At Tamayo’s school, students now enjoy a 15-minute break before lunch, and another after lunch. His school also has a new activities coordinator, who organizes games like tetherball or kickball. Having options is good for kids, says Brooks. His school also has a kickball league that competes during recess, plus a jogging club, and “lots of kids who create their own games.”

As recess returns, schools should make sure to have adequate physical equipment, “stimulating stuff,” says Drain. Things like rope ladders or climbing rocks will get students developing skills and moving competently in different environments, she says. 

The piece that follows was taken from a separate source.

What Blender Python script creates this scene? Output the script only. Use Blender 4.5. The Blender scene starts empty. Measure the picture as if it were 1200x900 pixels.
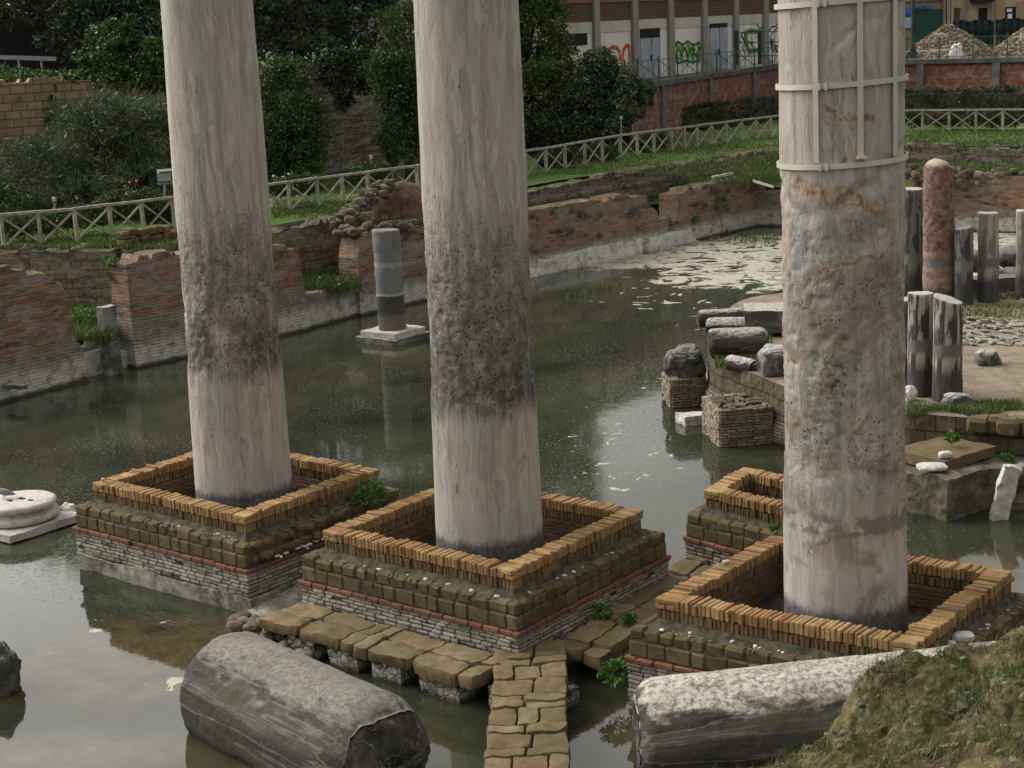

At the same time, educators also need to equip students to resolve playground spats, and model inclusive behaviors. “You need to establish a really positive school culture where students understand inclusion, that we play with everybody, and where they’ve learned the skills to resolve conflict,” says Drain.

Most of all, classroom teachers shouldn’t consider recess to be time lost for instruction, says Brooks. “Don’t look at it as taking something away, but as giving something to our students, and increasing the likelihood they’ll be successful in the classroom.”   

What’s hot on the playground? 

Recess before lunch: For generations, it’s been eat first, play later. But schools that have turned it around report students are eating more fruits and vegetables, wasting less food, and behaving better on the playground.  

Four Square: A very informal, unscientific survey of NEA members indicates that this decades-old game is still a favorite on the blacktop. And all you need to play is one bouncy ball. 

Dodgeball: While the demon dodgeball was yanked from schoolyards years ago, gaga pits are downright trendy these days. Inside them, students play a modified, not-so-dangerous dodging game.